Escalante é um diretor relativamente jovem (37) que costuma abordar temas viscerais como: violências, poder paralelo e sexualidade. Não economiza na abordagem, não bota panos quentes, pega pesado e mostra através de metáforas geniais o nível de profundidade de seu viés de abordagem. Em suas histórias estão misturadas a natureza humana, seu exercício e sordidez com nuances diversas e múltiplas camadas de assuntos: do cotidiano à política. O cineasta prima por abordagens complexas e o faz com competência. Em “Sangre” (2005) brinca com o repulsivo, o filme foi exibido na mostra Un Certain regar do Festival de Cannes, em Rotterdan e San Sebástian; em “Heli” (2013) fala sobre o poder paralelo num vilarejo do México e foi indicado à Palma de Ouro. Agora, com “A Região Selvagem” ganhou o Leão de Prata (melhor diretor) no Festival de Veneza 2016.
Os filmes de Escalante sempre dispõem de poucos recursos financeiros, neste caso, em específico, o pool de países a produzir o projeto (Mexico, França, Dinamarca, Alemanha, Noruega e Suiça) trouxe alguns luxos aos quais o cineasta não estava acostumado. Uma composição musical feita especificamente para o filme, o diretor de fotografia de Lars Von Trier em “Melancolia” (2011) e Ninfomaníaca (2013), na edição Jacob Secher Schulsinger de “Força Maior” (2014) e no roteiro a colaboração de Gibrán Portela de “Güeros” (2014) que fala sobre o movimento político da juventude mexicana. O detalhe é que, em relação aos atores, Escalante prefere trabalhar com não atores, sua ênfase é no assunto e na abordagem.

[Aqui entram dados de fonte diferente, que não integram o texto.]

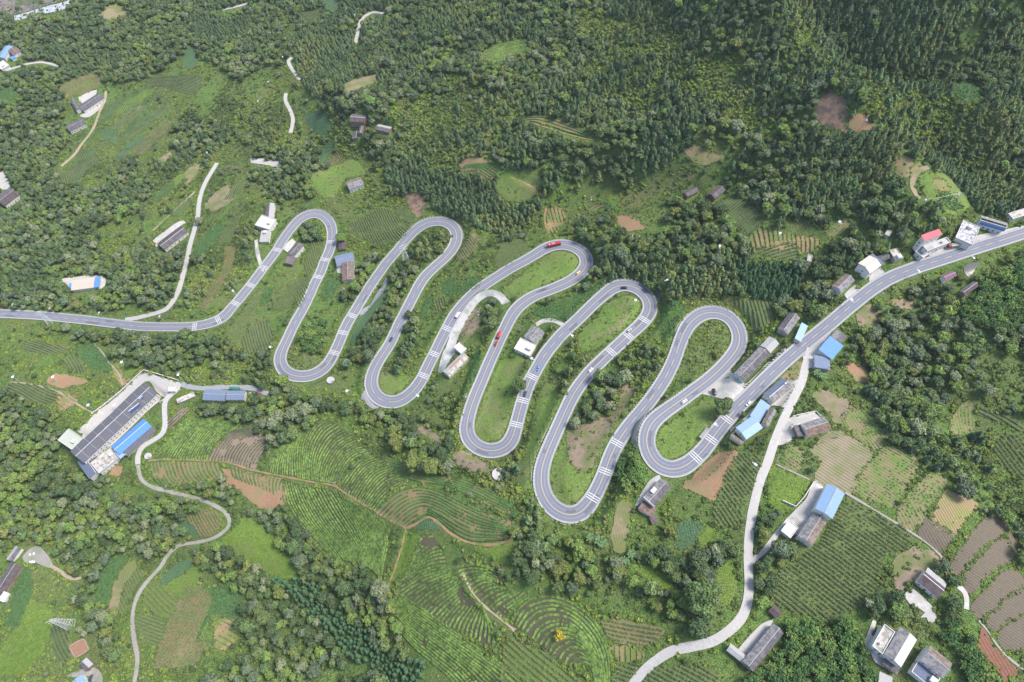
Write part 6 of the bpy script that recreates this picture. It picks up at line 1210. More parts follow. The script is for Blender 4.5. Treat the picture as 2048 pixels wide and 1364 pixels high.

Em suma, o México tem mostrado que também é um celeiro profícuo de talentos na produção cinematográfica e de colaboração respeitosa na história do cinema mundial com nomes como Cantinflas, Iñarritu e agora Amat Escalante, e ainda outros. “A Região Selvagem” é um filme filosófico e político no que diz respeito à forma como agimos com relação àquilo que, na verdade, nos controla. Além de ser um painel da nossa primitividade como seres sociais e uma confissão classuda de que a natureza vence sempre. Vale a pena conferir quando entrar em cartaz.